Ok, qui non so da dove iniziare. Il protagonista - o personaggio principale che dir si voglia - non si sveglia una mattina e apre la finestra. Certo, una mattina si rende conto che l'ha fatta grossa (e non si sa cosa fino a ben più avanti) una volta di troppo e scappa. Senza prospettive e senza un minimo di amor proprio. Ma certo dopo aver letto ben cinque incipit diversi con lo stesso protagonista non si può andare oltre la terza pagina. Disorganico? Introspezione, il protagonista ha una vita a pezzi e non sa se farla finita o meno. Ovvio che un minimo di spiegazioni vanno date nell'immediato, credo. Altrimenti come la spieghi la disperazione? Non la spieghi? Poi come con la storia della città (come se i romanzi dovessero iniziare con "Torino, esterno giorno") se la spieghi è perché l'hai accennata, se non lo fai è perché non ne parli. E tutto, il tutto cosa, è iniziato almeno quaranta anni prima. Costruzione, distruzione e ricostruzione di un uomo. Ma certo non sta tutto nelle prime tre pagine che hai letto...

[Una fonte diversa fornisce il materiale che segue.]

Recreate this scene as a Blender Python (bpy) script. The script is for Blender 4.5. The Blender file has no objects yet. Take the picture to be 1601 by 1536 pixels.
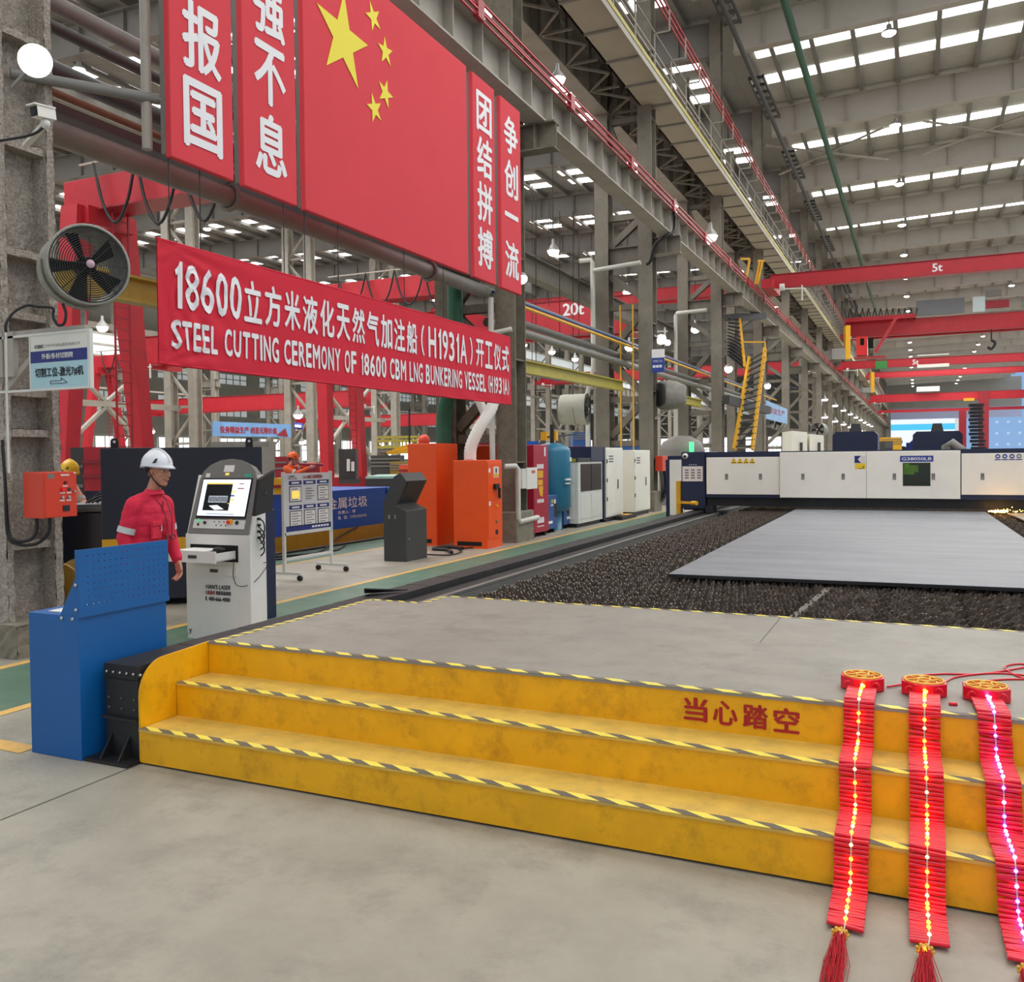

Giudizio n° 15 - Voto 6,67

Il linguaggio utilizzato è semplice, ma riesce lo stesso a tenere alta l'attenzione del lettore. Bisognerebbe ripulire l'incipit dalle ripetizioni (es. "mare grigio-azzurro" / il mare che "respira"), dai luoghi comuni e dalle frasi fatte (es. "...qualcosa gli si era rotto dentro" / "era scappato da Londra e dal lavoro in un lampo"), e incongruenze di fatti e immagini (la casa "polverosa e scura" cozza con quella della donna delle pulizie che la pulisce due volte a settimana e per di più senza che nessuno la sporchi visto che è disabitata!). Il malessere del personaggio principale si coglie tutto ma, a mio avviso, le retate in bagno per vomitare l'alcol ingerito sono eccessive. Nel complesso è un incipit più che sufficiente, suscita la voglia di proseguire la lettura.

Sono più che sicura che questo giudizio lo abbia scritto un uomo: una donna sa che anche una casa disabitata si sporca in un attimo e che può benissimo essere polverosa e scura anche se passi due volte a settimana a dare un'occhiata. L'ho già detto nella puntata precedente, credo. Le ripetizioni, quando c'erano, le ho sistemate e le frasi fatte qualche volta ho scelto di lasciarle lì. Scelte di scrittrice da sottoscala, probabilmente. Ma l'incipit comunque suscita la voglia di proseguire... 


Ok, abbiamo finito. Io mi sono divertita a rispondere, senza alcuna incazzatura. Beh, forse per il 2,33. Non per altro ma perché non è un voto da dare a chi ha almeno la capacità di usare un italiano corretto. Io stessa, partecipando, ho letto degli strafalcioni mostruosi ma credo di non aver mai dato meno di 4. Alla fine ho sempre cercato di motivare ogni voto con riferimenti a frasi e passaggi. Certo no perché altri incipit erano simili. Probabilmente il mio prossimo romanzo inizierà con "era una notte buia e tempestosa" (cit.)